RIVER OF LOVE is a supernatural Love story about a fierce Indigenous Mexican American girl growing up in a white Colorado town during a youth-led cultural revolution of the 1970s. It’s a Love letter to the Southern Rocky Mountains, to the Spirits, to a close-knit family, and even to youth itself. The Arkansas River is a vital character, as is the environment, and wisdom of the ancestors. Things that happen when you’re young seem so much more important because they’re happening for the first time. Indigenous Mexican Americans straddle two very different cultures; this story focuses on how we are all connected. Power is lost by moving in a forward direction the whole time looking backward. Mistakes are portals of discovery. Trust The River ~The Flow ~ the Lover, to be in the present, trying not to make things happen, to not push The River. Let things come and go on their own, to flow like a riverbed. The story culminates with the high school friends gathering at a 40th school reunion. Attachments are invisible threads that reach through dimensions of space and time. Infinite Love shapes our lives. Love is what we are made for, and Love is who we are. What if caring for each other is the summit? At all costs stay connected.

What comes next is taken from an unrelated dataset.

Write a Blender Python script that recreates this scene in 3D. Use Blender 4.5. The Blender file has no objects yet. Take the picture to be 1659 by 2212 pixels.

Aimée Medina Carr is a fifth-generation Indigenous Southern Colorado native, who lives in northern California in the foothills of the Sierra Nevada mountains with her husband, two grown sons, two cats, and a Labradoodle.
She worked for ten years in film and television production. Her debut novel River of Love received Honorable Mention for the Landmark Prize for Fiction Award given by Homebound Publications in 2017. Through her writing, she works to move the boulder of good forward fostering inclusion and equality.